I don't know when I will feel settled down somewhere again. Sometimes I wonder if it won't be for another few years, that it won't be until I get back to New York that I can do so; but I do know that I'm not ready to settle back there just yet. New York is still "home" to me, when I ever talk about anything "at home", but of course, in a way it's not really my home because I don't live there now. And yet, where I do live now isn't my home either, so just where am I?

Perhaps if you have no place to call home, it means you can call every place home.

I think I like the sound of that.

Posted by wildsoda at October 23, 2003 12:09 PM
Comments

Flipping heck.

Buckets and buckets of respect.

Enjoy the unsettledness!

Posted by: Stuart at October 23, 2003 04:03 PM

Enjoy the experience! I remember doing something very similiar five years ago. It was scary and exciting at the same time. Before I embarked on my journey all my friends/colleagues told me I was very lucky to go travelling. I didn't think luck really came into it. I'd saved for years and had given away most of my personal belongings. I was taking a big risk on all kinds of levels - - financial, emotional, physical - - but I look back now and feel that not only was it the bravest thing I've ever done, but the BEST thing I've ever done. Sure, there were loads of times when I wished I'd never left home, but there were other times when I realised that by leaving home I'd broadened my experiences, my strength of character and my zest for life! I wish you much health and happiness on your journey, wherever it may take you!

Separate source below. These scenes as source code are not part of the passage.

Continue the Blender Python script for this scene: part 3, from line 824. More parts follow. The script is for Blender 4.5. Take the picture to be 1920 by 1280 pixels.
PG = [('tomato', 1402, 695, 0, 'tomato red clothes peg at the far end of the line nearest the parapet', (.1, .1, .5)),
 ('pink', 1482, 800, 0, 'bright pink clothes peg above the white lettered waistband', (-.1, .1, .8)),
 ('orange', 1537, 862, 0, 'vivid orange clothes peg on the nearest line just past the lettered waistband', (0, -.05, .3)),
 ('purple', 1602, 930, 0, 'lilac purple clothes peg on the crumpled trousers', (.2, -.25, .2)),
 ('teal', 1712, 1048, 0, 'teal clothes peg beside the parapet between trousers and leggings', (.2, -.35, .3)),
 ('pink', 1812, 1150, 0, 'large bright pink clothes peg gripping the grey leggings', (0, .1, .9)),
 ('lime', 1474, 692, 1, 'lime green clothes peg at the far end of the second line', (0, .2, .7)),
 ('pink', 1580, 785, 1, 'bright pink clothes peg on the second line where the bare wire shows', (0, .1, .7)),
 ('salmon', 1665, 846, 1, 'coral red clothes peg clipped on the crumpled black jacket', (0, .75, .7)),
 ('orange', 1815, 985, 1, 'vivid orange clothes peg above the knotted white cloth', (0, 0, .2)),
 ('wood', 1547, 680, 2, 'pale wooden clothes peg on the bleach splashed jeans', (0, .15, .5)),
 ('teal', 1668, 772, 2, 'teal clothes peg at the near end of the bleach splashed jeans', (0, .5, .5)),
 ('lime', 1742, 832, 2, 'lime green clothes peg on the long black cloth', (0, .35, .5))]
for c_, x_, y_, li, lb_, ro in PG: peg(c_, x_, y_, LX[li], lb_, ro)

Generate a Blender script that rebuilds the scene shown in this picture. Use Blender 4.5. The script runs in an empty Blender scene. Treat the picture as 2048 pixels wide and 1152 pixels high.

Posted by: kimbofo at October 23, 2003 05:21 PM

This has been my sig for the last 2 years, since I packed in my job and went to Australia to 'seek my fortune'. Now back in the UK, and thinking that it was the best thing I ever did. "Twenty years from now you will be more disappointed by the things you didnt do than by the ones you did do. So throw off the bowlines. Sail away from the safe harbour. Catch the trade winds in your sails. Explore. Dream. Discover."
- Mark Twain (attrib.)

Posted by: Jen at October 24, 2003 08:00 AM

I did a bit of the same thing, travelled for awhile, then ended up in Barcelona, which was much cheaper than the States at that time, and I never planned to stay on this side of the Atlantic, but then I met the husband, a Swede, and five years later with most of the time spent in Sweden, a place I would never have dreamed of even visiting, I still don't miss the States, not at all.